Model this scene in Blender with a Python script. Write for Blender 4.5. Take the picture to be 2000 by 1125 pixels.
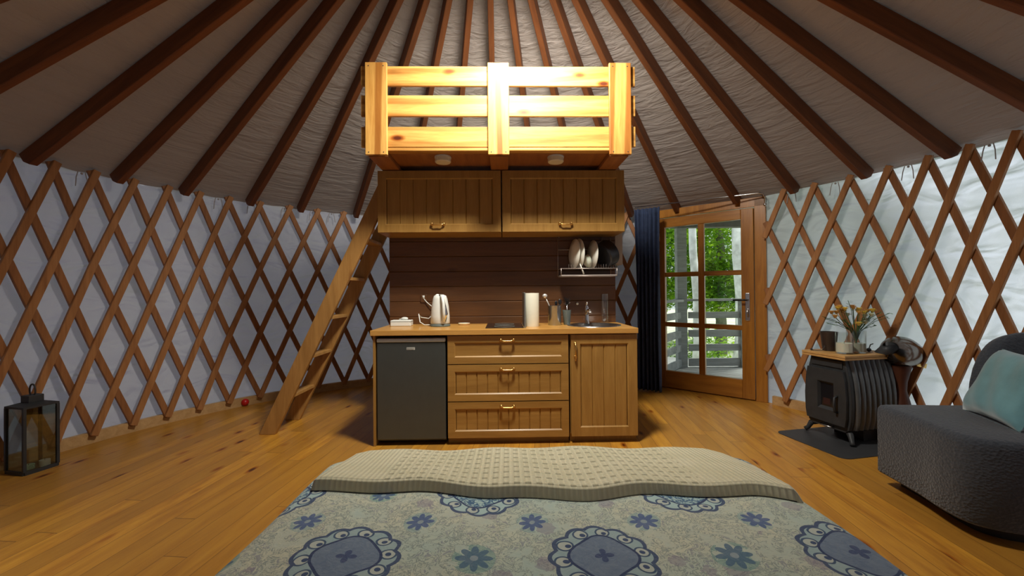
import bpy, math, random
from mathutils import Vector, Matrix
for o in list(bpy.data.objects): bpy.data.objects.remove(o)
S = bpy.context.scene
COL = S.collection
random.seed(7)
rnd = random.random
def ru(a, b): return a + (b - a) * random.random()

# ------------------------------------------------------------------ camera
cd = bpy.data.cameras.new('camera'); cam = bpy.data.objects.new('camera', cd); COL.objects.link(cam)
cd.sensor_width = 36; cd.lens = 810.9 / 2000 * 36; cd.clip_start = 0.02; cd.clip_end = 200
TH = math.atan((562.5 - 568.2) / 810.9)
cam.matrix_world = Matrix.Translation((0, 0, 1.203)) @ Matrix.Rotation(math.pi/2 - TH, 4, 'X') @ Matrix.Rotation(-0.0083, 4, 'Z')
S.camera = cam
vs = S.view_settings
S.display_settings.display_device = 'sRGB'
vs.view_transform = 'Standard'; vs.look = 'None'; vs.gamma = 1; vs.use_curve_mapping = False
vs.exposure = -1.15

# ------------------------------------------------------------------ node helpers
class X:
    """a tiny expression wrapper around math nodes"""
    nt = None
    def __init__(s, v): s.v = v
    @staticmethod
    def op(name, *a):
        n = X.nt.nodes.new('ShaderNodeMath'); n.operation = name
        for i, q in enumerate(a):
            q = q.v if isinstance(q, X) else q
            if isinstance(q, (int, float)): n.inputs[i].default_value = q
            else: X.nt.links.new(q, n.inputs[i])
        return X(n.outputs[0])
    def __add__(s, o): return X.op('ADD', s, o)
    def __sub__(s, o): return X.op('SUBTRACT', s, o)
    def __rsub__(s, o): return X.op('SUBTRACT', o, s)
    def __mul__(s, o): return X.op('MULTIPLY', s, o)
    def __truediv__(s, o): return X.op('DIVIDE', s, o)
    __radd__ = __add__; __rmul__ = __mul__
    def lt(s, o): return X.op('LESS_THAN', s, o)
    def gt(s, o): return X.op('GREATER_THAN', s, o)
    def abs(s): return X.op('ABSOLUTE', s)
    def cos(s): return X.op('COSINE', s)
    def sqrt(s): return X.op('SQRT', s)
    def clamp(s):
        r = X.op('MINIMUM', s, 1.0); return X.op('MAXIMUM', r, 0.0)
    def pingpong0(s, p):            # signed distance to nearest multiple of p
        return X.op('WRAP', s, p / 2, -p / 2)

def new_mat(name):
    m = bpy.data.materials.new(name); m.use_nodes = True
    nt = m.node_tree; b = nt.nodes['Principled BSDF']; X.nt = nt
    return m, nt, b
def coords(nt, kind='Object', scale=(1, 1, 1), rot=(0, 0, 0)):
    t = nt.nodes.new('ShaderNodeTexCoord'); mp = nt.nodes.new('ShaderNodeMapping')
    mp.inputs['Scale'].default_value = scale; mp.inputs['Rotation'].default_value = rot
    nt.links.new(t.outputs[kind], mp.inputs[0]); return mp.outputs[0]
def noise(nt, vec, scale=5, detail=3, rough=.5, dist=0):
    n = nt.nodes.new('ShaderNodeTexNoise'); n.inputs['Scale'].default_value = scale
    n.inputs['Detail'].default_value = detail; n.inputs['Roughness'].default_value = rough
    n.inputs['Distortion'].default_value = dist
    nt.links.new(vec, n.inputs['Vector']); return n.outputs['Fac']
def ramp(nt, fac, stops):
    r = nt.nodes.new('ShaderNodeValToRGB'); e = r.color_ramp.elements
    while len(e) < len(stops): e.new(0.5)
    for i, (p, c) in enumerate(stops): e[i].position = p; e[i].color = (*c, 1)
    nt.links.new(fac.v if isinstance(fac, X) else fac, r.inputs[0]); return r.outputs[0]
def mix(nt, fac, a, b, mode='MIX'):
    n = nt.nodes.new('ShaderNodeMix'); n.data_type = 'RGBA'; n.blend_type = mode
    def put(q, i):
        q = q.v if isinstance(q, X) else q
        if isinstance(q, tuple): n.inputs[i].default_value = (*q, 1)
        elif isinstance(q, (int, float)): n.inputs[i].default_value = q
        else: nt.links.new(q, n.inputs[i])
    put(fac, 0); put(a, 6); put(b, 7); return n.outputs[2]
def bump(nt, h, strength=.3, dist=.01, normal=None):
    b = nt.nodes.new('ShaderNodeBump'); b.inputs['Strength'].default_value = strength
    b.inputs['Distance'].default_value = dist
    nt.links.new(h.v if isinstance(h, X) else h, b.inputs['Height'])
    if normal: nt.links.new(normal, b.inputs['Normal'])
    return b.outputs[0]
def sep(nt, vec):
    s = nt.nodes.new('ShaderNodeSeparateXYZ'); nt.links.new(vec, s.inputs[0]); return [X(o) for o in s.outputs]

def plain(name, col, rough=.5, metal=0, var=.12, nscale=12, bs=0, **kw):
    m, nt, b = new_mat(name)
    v = coords(nt)
    n = noise(nt, v, nscale, 4)
    a = tuple(max(0, c * (1 - var)) for c in col); d = tuple(min(1, c * (1 + var)) for c in col)
    nt.links.new(ramp(nt, n, [(.3, a), (.7, d)]), b.inputs['Base Color'])
    b.inputs['Roughness'].default_value = rough; b.inputs['Metallic'].default_value = metal
    for k, q in kw.items(): b.inputs[k.replace('_', ' ')].default_value = q
    if bs: nt.links.new(bump(nt, noise(nt, v, nscale * 4, 3), bs, .004), b.inputs['Normal'])
    return m
def wood(name, dark, light, axis='X', rough=.45, scale=1.0, knots=0.0, rings=0.0, spec=.4, coat=0.0):
    m, nt, b = new_mat(name)
    sc = {'X': (1.2, 14, 14), 'Y': (14, 1.2, 14), 'Z': (14, 14, 1.2)}[axis]
    sc = tuple(s * scale for s in sc)
    oi = nt.nodes.new('ShaderNodeObjectInfo')
    v0 = coords(nt)
    ad = nt.nodes.new('ShaderNodeVectorMath'); ad.operation = 'MULTIPLY_ADD'
    nt.links.new(oi.outputs['Random'], ad.inputs[0]); ad.inputs[1].default_value = (7, 5, 9); nt.links.new(v0, ad.inputs[2])
    mp = nt.nodes.new('ShaderNodeMapping'); mp.inputs['Scale'].default_value = sc; nt.links.new(ad.outputs[0], mp.inputs[0])
    v = mp.outputs[0]
    n1 = noise(nt, v, 1.3, 6, .6, .6)
    c = ramp(nt, n1, [(.28, dark), (.5, tuple((p + q) / 2 for p, q in zip(dark, light))), (.72, light)])
    n2 = noise(nt, v, 9, 3, .6)
    c = mix(nt, .35, c, ramp(nt, n2, [(.3, (.72, .62, .5)), (.6, (1, 1, 1))]), 'MULTIPLY')
    if rings:
        w = nt.nodes.new('ShaderNodeTexWave'); w.wave_type = 'RINGS'; w.rings_direction = axis
        w.inputs['Scale'].default_value = .22; w.inputs['Distortion'].default_value = 7; w.inputs['Detail'].default_value = 1.5
        w.inputs['Detail Scale'].default_value = .5
        mr = nt.nodes.new('ShaderNodeMapping'); mr.inputs['Scale'].default_value = tuple(q * (1 if q > 2 else 3.2) for q in sc); mr.inputs['Rotation'].default_value = (math.radians(9), math.radians(7), math.radians(6))
        nt.links.new(ad.outputs[0], mr.inputs[0]); nt.links.new(mr.outputs[0], w.inputs[0])
        c = mix(nt, rings, c, ramp(nt, w.outputs['Fac'], [(.15, (.45, .26, .1)), (.45, (1, 1, 1))]), 'MULTIPLY')
    if knots:
        vo = nt.nodes.new('ShaderNodeTexVoronoi'); vo.inputs['Scale'].default_value = 1
        sk = {'X': (2.2, 5, 5), 'Y': (5, 2.2, 5), 'Z': (5, 5, 2.2)}[axis]
        m3 = nt.nodes.new('ShaderNodeMapping'); m3.inputs['Scale'].default_value = sk; nt.links.new(ad.outputs[0], m3.inputs[0])
        nt.links.new(m3.outputs[0], vo.inputs['Vector'])
        c = mix(nt, knots, c, ramp(nt, vo.outputs['Distance'], [(.05, (.16, .05, .015)), (.09, (.55, .3, .12)), (.15, (1, 1, 1))]), 'MULTIPLY')
    nt.links.new(c, b.inputs['Base Color'])
    b.inputs['Roughness'].default_value = rough; b.inputs['Specular IOR Level'].default_value = spec
    b.inputs['Coat Weight'].default_value = coat; b.inputs['Coat Roughness'].default_value = .25
    nt.links.new(bump(nt, n2, .12, .002), b.inputs['Normal'])
    return m

# ------------------------------------------------------------------ world
W = bpy.data.worlds.new('world'); S.world = W; W.use_nodes = True
nt = W.node_tree; bg = nt.nodes['Background']
tc = nt.nodes.new('ShaderNodeTexCoord'); sx = nt.nodes.new('ShaderNodeSeparateXYZ'); nt.links.new(tc.outputs['Generated'], sx.inputs[0])
wr = nt.nodes.new('ShaderNodeValToRGB'); nt.links.new(sx.outputs['Z'], wr.inputs[0])
wr.color_ramp.elements[0].position = 0.0; wr.color_ramp.elements[0].color = (.70, .78, .74, 1)
wr.color_ramp.elements[1].position = .35; wr.color_ramp.elements[1].color = (.80, .88, 1, 1)
nt.links.new(wr.outputs[0], bg.inputs[0]); bg.inputs[1].default_value = 2.5

# soft sun: breaks through the trees and lights the canvas on the door side
sd = bpy.data.lights.new('sun', 'SUN'); sd.energy = 15.0; sd.angle = math.radians(25); sd.color = (1, .97, .9)
so = bpy.data.objects.new('sun', sd); COL.objects.link(so); so.rotation_euler = (math.radians(38), 0, math.radians(115))
# unseen spot lamp, assumed under the roof crown to light the loft rail
ad_ = bpy.data.lights.new('assumed_spot', 'SPOT'); ad_.shadow_soft_size = .2; ad_.energy = 1000; ad_.spot_size = math.radians(152); ad_.spot_blend = 1.0; ad_.color = (1, .95, .84)
ao = bpy.data.objects.new('assumed_spot', ad_); COL.objects.link(ao); ao.location = (.10, 2.40, 3.34)
ao.rotation_euler = (math.radians(32), 0, 0)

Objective
Your task is to reproduce exactly the lines from the start of the data above through the line containing "vs.exposure = -1.15", leaving every picture out.

Solution to the problem
Model this scene in Blender with a Python script. Write for Blender 4.5. Take the picture to be 2000 by 1125 pixels.
import bpy, math, random
from mathutils import Vector, Matrix
for o in list(bpy.data.objects): bpy.data.objects.remove(o)
S = bpy.context.scene
COL = S.collection
random.seed(7)
rnd = random.random
def ru(a, b): return a + (b - a) * random.random()

# ------------------------------------------------------------------ camera
cd = bpy.data.cameras.new('camera'); cam = bpy.data.objects.new('camera', cd); COL.objects.link(cam)
cd.sensor_width = 36; cd.lens = 810.9 / 2000 * 36; cd.clip_start = 0.02; cd.clip_end = 200
TH = math.atan((562.5 - 568.2) / 810.9)
cam.matrix_world = Matrix.Translation((0, 0, 1.203)) @ Matrix.Rotation(math.pi/2 - TH, 4, 'X') @ Matrix.Rotation(-0.0083, 4, 'Z')
S.camera = cam
vs = S.view_settings
S.display_settings.display_device = 'sRGB'
vs.view_transform = 'Standard'; vs.look = 'None'; vs.gamma = 1; vs.use_curve_mapping = False
vs.exposure = -1.15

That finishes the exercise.